On the French domestic level, the takeover of the Atlanticist ideology has increased since the election of Nicolas Sarkozy in 2007 which was followed by the purge of most of the Gaullists and the reintegration of the country inside NATO. This realignment led directly to the situation that the country faces today, with globalist advisors dictating to France its foreign policy. Facing strong loss of popularity a few months before the elections, Nicolas Sarkozy probably also thought that a victorious military operation abroad would increase its popularity. This is hard to say but he is probably more popular at the time among the rebels in Benghazi’s suburbs that within the French people. 

On the international scene, this military intervention must be seen as part of a larger restructuration in the Middle East, following the speech made by G.W. Bush in 2003 at the very neoconservative American Enterprise Institute, where he presented his "project for a Greater Middle East". Nicolas Sarkozy explained on the contrary that France’s reintegration inside NATO allowed the country to command this operation and make it a success.

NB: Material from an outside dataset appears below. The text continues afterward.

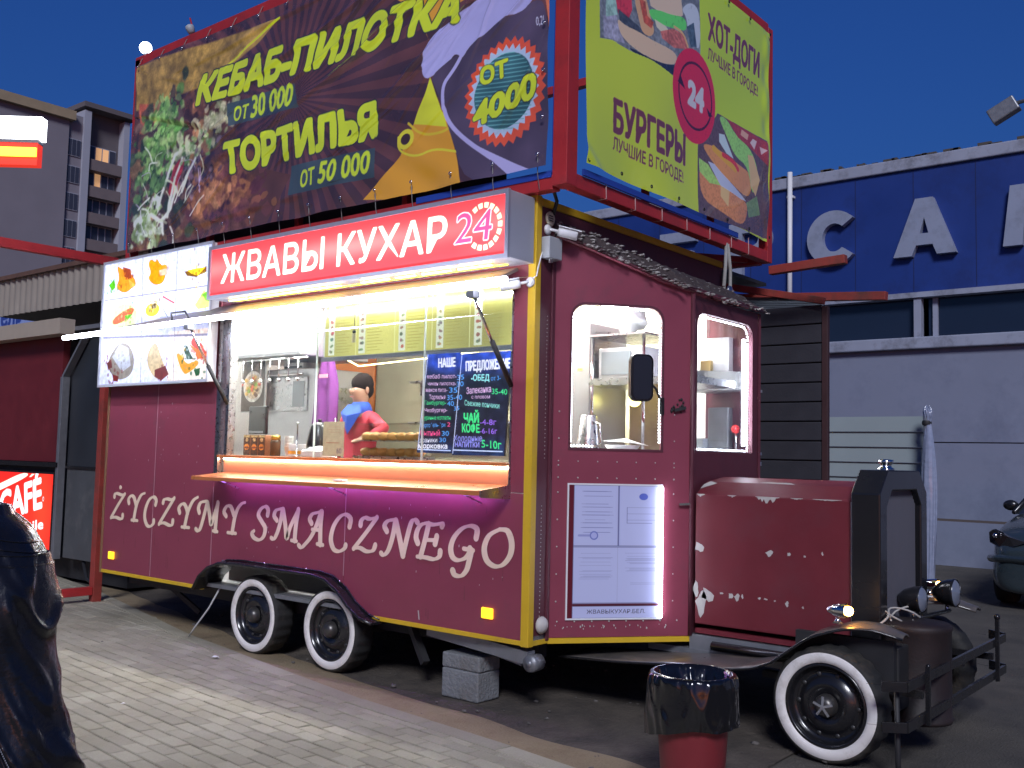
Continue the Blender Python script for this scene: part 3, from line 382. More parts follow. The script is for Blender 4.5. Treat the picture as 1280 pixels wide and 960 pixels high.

He added that it is also due to the defense agreement with Britain from last fall that France and Britain have led the whole war almost without the U.S., and that it is a "victory for Europe." Despite the strong reservations from Germans and Russians and despite the fact that France achieved an American geopolitical goal, from the French President’s point of view, the collaboration with UK inside NATO is a victory for Europe. He could not have made it clearer.

Today, France is definitely far from the position that it should have, that is to say be an independent and sovereign continental country and a western pillar of a Paris-Berlin-Moscow axis.But while the American restructuration continues in the Arabic world, all eyes are now set on Syria.